The book is partly a postmortem on #Girlboss and I had thought that the tour would become an occasion to discuss how feminism has to be, not just about shattering glass ceilings, but about changing the distance between the ceiling and the floor. Of course, the events of November 5 ensured that that is not how it went.
Instead, I have spent the last month and a half speaking with hundreds of feminists about their grief and rage—and wrestled with practical questions of how we move forward.
The last question of my launch at Brooklyn bookstore on the night after the election has stayed with me: why can’t we just give up on white women?
This question was certainly an expression of the justified anger that many women of color, and Black women in particular have been feeling—at the fact that the majority of white women once again voted for Trump. (This is not what the book is about, but it was a major thing folks wanted me to talk about in November.) But 5 bookstore events and 6 podcasts later, I have also learned to see that question as something else: the question of what kind of a future there is for feminism, understood as a movement of women across race and class lines.
To be clear, I see that question as distinct from the question of whether feminism as a set of values—as bell hooks put it commitment to ending sexist oppression—has a future. Speaking with audiences has convinced me that commitment to that value is thriving and spreading. The conversations with Gen Z women and gender expansive people I have had in the last several weeks have also made clear to me that we need that idea more than ever. After all, they are on the receiving end of a rising tide of reactionary masculinity that will no doubt shape the political years to come.

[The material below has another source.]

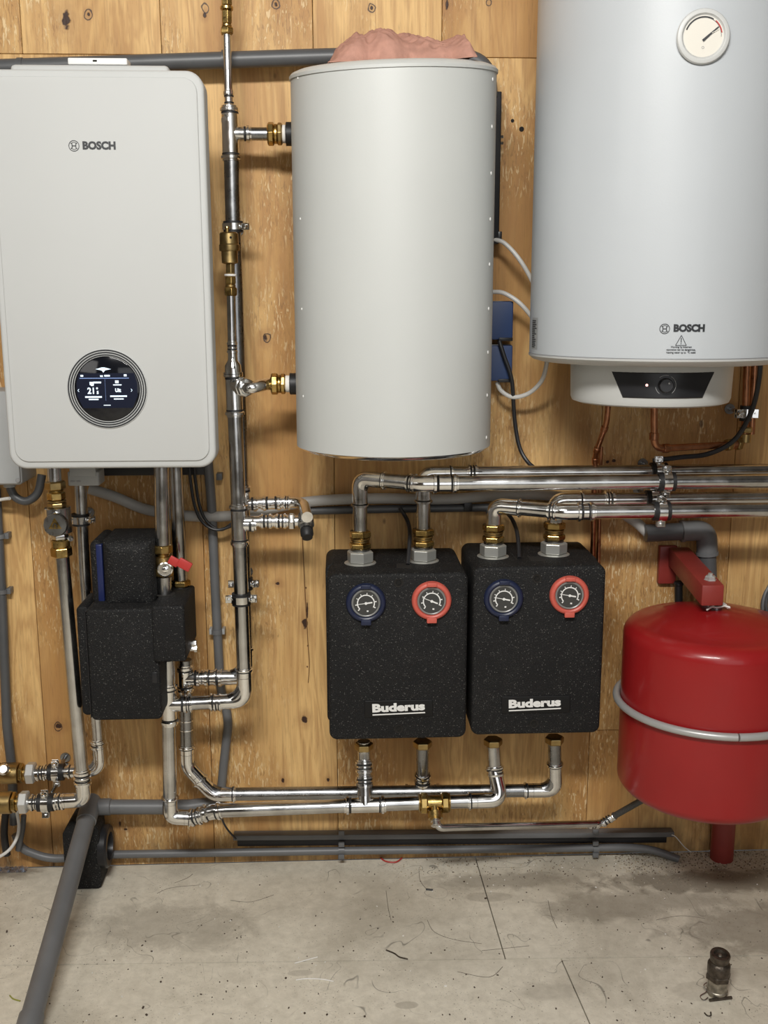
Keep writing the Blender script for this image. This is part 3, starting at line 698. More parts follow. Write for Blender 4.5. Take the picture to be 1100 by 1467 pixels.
# ================================================================== ducts and conduits low on the wall surface
pv = T('waste_pipe', 'dark grey plastic pipe running along the top, behind boiler and middle tank', 'pipe')
pipe(pv, [P(-60, 99, .05), P(480, 81, .05), P(655, 78, .05), P(698, 92, .05), P(702, 140, .05)], .0152, PVCD, 'pipe', .05, 20)
for px, py in ((30, 97), (322, 86)):
    c = P(px, py, .05); G().lathe([(0, .0150), (0, .0178), (.010, .0178), (.010, .0150)], c-XP*.005, XP, 20).obj('pipe_clip', PVCD, pv)
    G().box((c.x, -.018, c.z+.017), .012, .034, .006).obj('clip_base', PVCD, pv, bevel=.001)
du = T('conduit', 'light grey bent conduit crossing the wall behind the risers', 'conduit')
G().tube(spline([P(128, 700, .022), P(165, 712, .022), P(210, 730, .022), P(270, 739, .022), P(340, 738, .022), P(440, 719, .022), P(540, 714, .022), P(640, 715, .022), P(760, 708, .022), P(860, 722, .022), P(905, 744, .03), P(928, 764, .04)], 8), .0112, 16).obj('tube', PVCL, du)
du = T('dark_conduit', 'thin dark conduit on the wall just below the light grey conduit', 'conduit')
pipe(du, [P(440, 732, .014), P(560, 729, .014), P(720, 727, .014), P(850, 726, .014)], .0085, PVCD, 'tube')
for px in (664,): bbox(du, 'clip', BLACK, P(px, 730, .02).x, P(px+12, 730, .02).x, .001, .026, P(px, 732, .02).z, P(px, 720, .02).z, .001)
lc_ = T('conduit', 'grey vertical conduit at the far left edge', 'conduit')
pipe(lc_, [P(-6, 700, .02), P(3, 860, .02), P(10, 1040, .02), P(17, 1100, .02), P(20, 1180, .02)], .0100, PVCD, 'tube')
for py in (771, 850):
    c = P({771: 0, 850: 3}[py], py, .02)
    G().lathe([(0, .010), (0, .0122), (.009, .0122), (.009, .010)], c, ZP, 16).obj('clip', PVC, lc_)
    G().box((c.x+.014, -.012, c.z+.0045), .009, .022, .012).obj('clip_lug', PVC, lc_, bevel=.001)
rc_ = T('conduit', 'grey vertical conduit between the black pump casing and the risers', 'conduit')
G().tube(fillet([P(296, 640, .02), P(303, 720, .02), P(309, 860, .02), P(316, 990, .02), P(328, 1030, .02), P(322, 1080, .02), P(314, 1160, .02)], .03), .0098, 16).obj('tube', PVC, rc_)
c = P(311, 908, .02); G().lathe([(0, .0098), (0, .0120), (.010, .0120), (.010, .0098)], c, ZP, 16).obj('clip', PVC, rc_)
for s in (-1, 1): G().box((c.x+s*.0135, -.012, c.z+.005), .006, .022, .012).obj('clip_lug', BOXG, rc_, bevel=.001)
c = P(305, 683, .02); G().box((c.x+.013, -.012, c.z), .012, .022, .014).obj('clip_lug', PVCD, rc_, bevel=.001)
# skirting conduits
zc_ = P(600, 1202, .025)
def strip(par, name, m, px0, px1, y0, y1, d0, d1, bev=.001, h=.0095):
    a, b = P(px0, y0, d1), P(px1, y1, d1); g = G()
    g.hull8([V((a.x, -d0, a.z-h)), V((b.x, -d0, b.z-h)), V((b.x, -d1, b.z-h)), V((a.x, -d1, a.z-h)), V((a.x, -d0, a.z+h)), V((b.x, -d0, b.z+h)), V((b.x, -d1, b.z+h)), V((a.x, -d1, a.z+h))])
    return g.obj(name, m, par, bevel=bev)
tr_ = T('cable_trunking', 'flat dark grey cable trunking low on the wall, upper of the two floor-level runs', 'trunking')
strip(tr_, 'channel', BLACK, 340, 955, 1208, 1203, .001, .015, h=.0075)
strip(tr_, 'cover', PVC, 334, 966, 1201, 1196, .001, .024, h=.0058)
G().tube(spline([P(962, 1196, .028), P(968, 1199, .03), P(980, 1213, .03), P(990, 1221, .03)], 5), .0012, 8).obj('wire', WCABLE, tr_)
lo = T('conduit', 'round grey conduit along the foot of the wall, just above the floor', 'conduit')
G().tube(fillet([P(22, 1195, .025), P(30, 1216, .025), P(70, 1231, .022), P(160, 1224, .02), P(480, 1219, .02), P(900, 1214, .02), P(935, 1217, .025), P(972, 1231, .04)], .03), .0088, 14).obj('tube', PVC, lo)
for i, px in enumerate((489, 853)):
    for py in (1193-i*2, 1210-i*2, 1227-i*2):
        c = P(px, py, .030); G().box(c, .013, .006, .0105).obj('conduit_clip', PVC, lo, bevel=.001)
    c = P(px, 1218-i*2, .02); G().lathe([(0, .0086), (0, .0105), (.013, .0105), (.013, .0086)], c-XP*.0065, XP, 14).obj('conduit_clip', PVC, lo)
tag(G().tube(spline([P(316, 1150, .03), P(318, 1172, .03), P(325, 1187, .03), P(338, 1202, .03)], 8), .0022, 8).obj('black_wire', CABLE), 'thin black wire running down to the left end of the trunking', 'cable')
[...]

But what is less clear is that the way to achieve those values looks like the movement many of us associate with feminism. One thing I have realized in retrospect that some of the examples in the positive section of my book are actually of women and gender expansive people applying a gender lens within movements focused on racial or economic issues. In a recent piece in Teen Vogue, Olufemi Taiwo even reads Faux Feminism as a book about how to achieve feminist aims through movements that may not be legible as feminist, such as domestic worker movements.
On the other hand, some of the movements I take as examples for the feminist future in the book are movements that began as movements focused on the traditional “feminist” issues that cut across other social fault lines, such as sexual violence. One of these is Ni Una Menos in Argentina. One of the most interesting things about that particular movement is that it has created a sustained alliance with labor, partly through making claims about women as a group—most notably, the slogan “all women are workers” discussed by Luci Cavallero and Veronica Gago.
I don’t have the answers about the future of feminism as a movement—and I don’t think anyone can, because so much depends on how we organize in the coming years—but it is certainly a question of this moment.